Hotel Bacon (Michelle Branch parody)


This is to be sung to the tune of Hotel Paper by Michelle Branch.

I like mostly just hotel bacon.
Knowing the leftovers would never be consumed.
Raised, erased, their flesh is too tasty to leave here.
so I try not to eat meat but I do.
But I do.

No need to feed pigs the grain for my breakfast.
Sow means, reap none from the future; it’s theft.
I try to stop but it’s free to get this.
I know tomorrow there’ll be nothing left.

And I wanted to be
living in places I could keep living.
But I want luxury,
so I’ll take this hotel, and all it’s serving.

This turned out to cost more than I bargained for,
and I can’t stay in this place another day.
Forgive me; now that I’m baconless like you, I like you.
I just realised it way too late.

And I wanted to be
Living in places I could keep living.
But I got luxury,
So I took this hotel, and all its servings.
(Maybe this temporary retreat is surrender.)

My life’s mostly just hotel bacon.

I moved to Austria a month or so ago, and since then I’ve spent most of my time in hotels while trying to find an apartment (easy) and get the brokers or owners to acknowledge my existence so I can visit and/or rent one (hard.) The last couple of weeks I’ve been in a fairly expensive hotel that serves bacon as part of the included breakfast, so I’ve been eating bacon almost every day, which is more often than I’d usually eat meat. It was only a matter of time before the notion of hotel bacon attached itself to Michelle Branch’s song ‘Hotel Paper’, and once that happened there was no stopping the cephalophyllic musical end of that molecule from attaching itself firmly to my brain. I didn’t particularly want to write this, but the song was going to stay in my head until I did, and I wasn’t familiar enough with the song to even get a decently-sized chunk of it repeating. The parody got all metaphorical on me, so it’s darker than originally intended, and it sometimes skips from one thing to another with rather tenuous links, because of how short the song is. Here, have a wiki page about the environmental impact of meat production to fill in a few gaps, and a much more fun veggie-related Jonathan Coulton parody called ‘Re: Your Grains‘ to make you feel better.

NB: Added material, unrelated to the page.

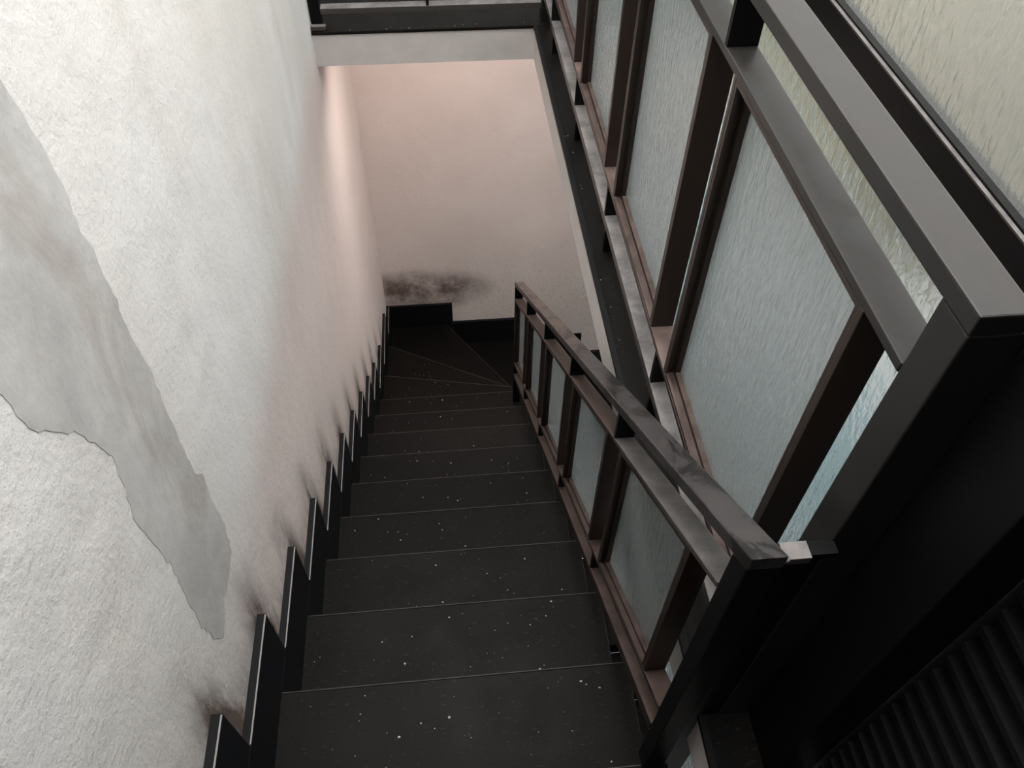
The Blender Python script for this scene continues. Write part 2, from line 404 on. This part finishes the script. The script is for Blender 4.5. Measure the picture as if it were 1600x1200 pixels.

And now for far too many notes about the writing. I have inserted the occasional extra unstressed syllable, but in most cases there’s plenty of room for them in the tune. The worst offender is the ‘e’ in ‘erased’. I wavered between ‘sow’ and ‘grow’ and ‘means’ and ‘seeds’. ‘Sow means’ could sound like ‘so mean’ if sung, and I’m not sure if that’s a good or bad thing. ‘Sow seeds’ could seem like ‘Seeds for a sow’ if read, and I think that’s a good thing given that we’re talking about feeding grains to pigs. Seeds rhymes with needs, but means is more global in meaning and I am trying to get across the idea of borrowing nonrenewable resources from the future. It could also be read as what the sow means. As I type this I have ‘sow means’ in the lyrics, but I’m tempted to change it to ‘sow seeds’ just to see if anyone reads it as ‘seeds for a sow’. People will surely think of it when they read ‘sow means’ anyway, though, and wonder why I didn’t use the more obvious and more rhymey noun to go with ‘sow’. So I guess I get ‘seeds’ for free if I write ‘means’.

I also hesitated between ‘shelterless’ and ‘penniless’ before finally settling on ‘baconless’, which could refer to voluntary vegetarians or others who eschew metaphorical bacons, as well as the poverty-stricken or homeless. If you’re wondering whether ‘feed pigs the grain for my breakfast’ means ‘feed pigs (the grain for my breakfast)’ or ‘(feed pigs the grain) for my breakfast’, it’s both. ‘Retreat’ also means both things.

Today I moved to a cheaper hotel which has no bacon but a much more reliable internet connection. I like it better already. You can expect a couple more posts now that I can stay online long enough to post the things I’ve been writing. Though I might use most of my online time to look wistfully at apartments from afar, and catch up on the free linguistics courses I’m enrolled in.  The e-learning platform is pretty great, even though there are some quirks which make it obvious how long ago it was designed. Today I learnt to identify all the cardinal vowels and pulmonic consonants, which was pretty exciting. I always wanted to learn phonetics with actual sounds instead of just books. In one of the lectures the lecturer (who I just noticed also plays Jethro Tull music) mentions he was taught by David Crystal, who wrote both a dictionary of language I bought (along with a dictionary of mathematics) about 15 years ago, and a book on internet linguistics which I just happened to find, buy and read a year or so ago.

Anyway, enjoy your stay! Please excuse the lack of chambermaids, and note that checkout is at 123 years at the latest.